EXERCISE TASK.
The required output is every line from the beginning of the entries below through the line that includes "b.text(body, 1.0, lambda", copied exactly.
::::::::::
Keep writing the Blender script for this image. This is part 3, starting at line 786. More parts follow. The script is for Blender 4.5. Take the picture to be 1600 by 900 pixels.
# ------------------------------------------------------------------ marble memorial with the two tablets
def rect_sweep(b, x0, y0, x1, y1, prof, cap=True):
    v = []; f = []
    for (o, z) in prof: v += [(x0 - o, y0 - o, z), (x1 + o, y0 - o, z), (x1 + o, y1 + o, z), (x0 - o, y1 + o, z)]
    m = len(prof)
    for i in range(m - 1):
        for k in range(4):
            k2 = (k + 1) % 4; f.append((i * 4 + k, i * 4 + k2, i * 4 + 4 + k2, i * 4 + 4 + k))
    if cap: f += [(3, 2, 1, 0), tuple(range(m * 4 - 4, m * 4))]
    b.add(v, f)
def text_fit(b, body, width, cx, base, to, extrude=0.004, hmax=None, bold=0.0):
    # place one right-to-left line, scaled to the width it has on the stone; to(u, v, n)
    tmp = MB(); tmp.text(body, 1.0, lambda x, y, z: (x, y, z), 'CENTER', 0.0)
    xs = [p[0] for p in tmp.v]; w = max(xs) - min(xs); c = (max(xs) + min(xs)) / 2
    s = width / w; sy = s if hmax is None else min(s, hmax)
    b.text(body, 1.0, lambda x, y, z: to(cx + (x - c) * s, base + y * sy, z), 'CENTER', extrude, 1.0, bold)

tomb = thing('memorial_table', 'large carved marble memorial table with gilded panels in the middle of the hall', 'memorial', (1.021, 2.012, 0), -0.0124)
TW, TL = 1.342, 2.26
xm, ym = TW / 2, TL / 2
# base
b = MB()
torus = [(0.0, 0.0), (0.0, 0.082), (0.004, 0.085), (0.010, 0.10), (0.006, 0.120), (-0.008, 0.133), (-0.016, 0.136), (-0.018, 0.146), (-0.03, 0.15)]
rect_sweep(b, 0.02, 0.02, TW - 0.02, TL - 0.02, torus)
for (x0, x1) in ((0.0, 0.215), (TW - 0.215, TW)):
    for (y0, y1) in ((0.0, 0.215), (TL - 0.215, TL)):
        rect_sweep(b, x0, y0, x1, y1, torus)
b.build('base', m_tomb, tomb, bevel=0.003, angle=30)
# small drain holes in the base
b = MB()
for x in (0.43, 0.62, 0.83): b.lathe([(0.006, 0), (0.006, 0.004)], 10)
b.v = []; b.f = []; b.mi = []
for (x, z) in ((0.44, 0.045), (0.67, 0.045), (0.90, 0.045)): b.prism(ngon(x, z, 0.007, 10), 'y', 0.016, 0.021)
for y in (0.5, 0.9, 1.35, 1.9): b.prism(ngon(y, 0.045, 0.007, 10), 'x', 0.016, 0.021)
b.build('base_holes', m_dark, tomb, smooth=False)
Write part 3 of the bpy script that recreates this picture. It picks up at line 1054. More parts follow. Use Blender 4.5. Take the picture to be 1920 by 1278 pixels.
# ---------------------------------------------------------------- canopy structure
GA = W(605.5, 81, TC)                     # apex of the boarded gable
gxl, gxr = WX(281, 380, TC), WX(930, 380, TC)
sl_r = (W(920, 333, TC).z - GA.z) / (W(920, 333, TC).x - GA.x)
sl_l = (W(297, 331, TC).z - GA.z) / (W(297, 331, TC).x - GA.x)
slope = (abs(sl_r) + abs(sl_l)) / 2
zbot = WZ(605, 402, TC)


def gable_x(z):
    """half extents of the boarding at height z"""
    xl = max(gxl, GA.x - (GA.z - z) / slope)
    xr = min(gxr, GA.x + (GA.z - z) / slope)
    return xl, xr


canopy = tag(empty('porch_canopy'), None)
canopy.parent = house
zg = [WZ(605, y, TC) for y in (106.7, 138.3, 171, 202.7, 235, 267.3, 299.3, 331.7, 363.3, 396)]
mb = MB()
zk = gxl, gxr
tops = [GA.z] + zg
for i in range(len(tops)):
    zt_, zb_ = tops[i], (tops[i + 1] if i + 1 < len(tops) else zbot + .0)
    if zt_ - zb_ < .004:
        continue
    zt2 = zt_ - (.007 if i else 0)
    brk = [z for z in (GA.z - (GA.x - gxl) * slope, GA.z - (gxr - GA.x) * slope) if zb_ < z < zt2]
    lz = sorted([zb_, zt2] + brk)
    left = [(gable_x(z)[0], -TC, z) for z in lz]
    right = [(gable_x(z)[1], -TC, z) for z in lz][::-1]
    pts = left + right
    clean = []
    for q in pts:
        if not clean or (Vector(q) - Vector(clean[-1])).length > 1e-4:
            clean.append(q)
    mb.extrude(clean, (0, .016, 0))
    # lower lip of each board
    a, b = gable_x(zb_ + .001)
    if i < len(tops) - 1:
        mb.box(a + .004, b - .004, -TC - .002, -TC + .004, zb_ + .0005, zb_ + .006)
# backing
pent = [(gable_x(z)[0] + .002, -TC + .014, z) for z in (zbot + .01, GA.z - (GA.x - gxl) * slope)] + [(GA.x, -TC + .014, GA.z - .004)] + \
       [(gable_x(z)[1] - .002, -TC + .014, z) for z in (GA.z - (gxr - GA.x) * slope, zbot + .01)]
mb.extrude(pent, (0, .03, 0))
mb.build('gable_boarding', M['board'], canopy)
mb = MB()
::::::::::
TASK RESULT.
Keep writing the Blender script for this image. This is part 3, starting at line 786. More parts follow. The script is for Blender 4.5. Take the picture to be 1600 by 900 pixels.
# ------------------------------------------------------------------ marble memorial with the two tablets
def rect_sweep(b, x0, y0, x1, y1, prof, cap=True):
    v = []; f = []
    for (o, z) in prof: v += [(x0 - o, y0 - o, z), (x1 + o, y0 - o, z), (x1 + o, y1 + o, z), (x0 - o, y1 + o, z)]
    m = len(prof)
    for i in range(m - 1):
        for k in range(4):
            k2 = (k + 1) % 4; f.append((i * 4 + k, i * 4 + k2, i * 4 + 4 + k2, i * 4 + 4 + k))
    if cap: f += [(3, 2, 1, 0), tuple(range(m * 4 - 4, m * 4))]
    b.add(v, f)
def text_fit(b, body, width, cx, base, to, extrude=0.004, hmax=None, bold=0.0):
    # place one right-to-left line, scaled to the width it has on the stone; to(u, v, n)
    tmp = MB(); tmp.text(body, 1.0, lambda x, y, z: (x, y, z), 'CENTER', 0.0)
    xs = [p[0] for p in tmp.v]; w = max(xs) - min(xs); c = (max(xs) + min(xs)) / 2
    s = width / w; sy = s if hmax is None else min(s, hmax)
    b.text(body, 1.0, lambda x, y, z: to(cx + (x - c) * s, base + y * sy, z), 'CENTER', extrude, 1.0, bold)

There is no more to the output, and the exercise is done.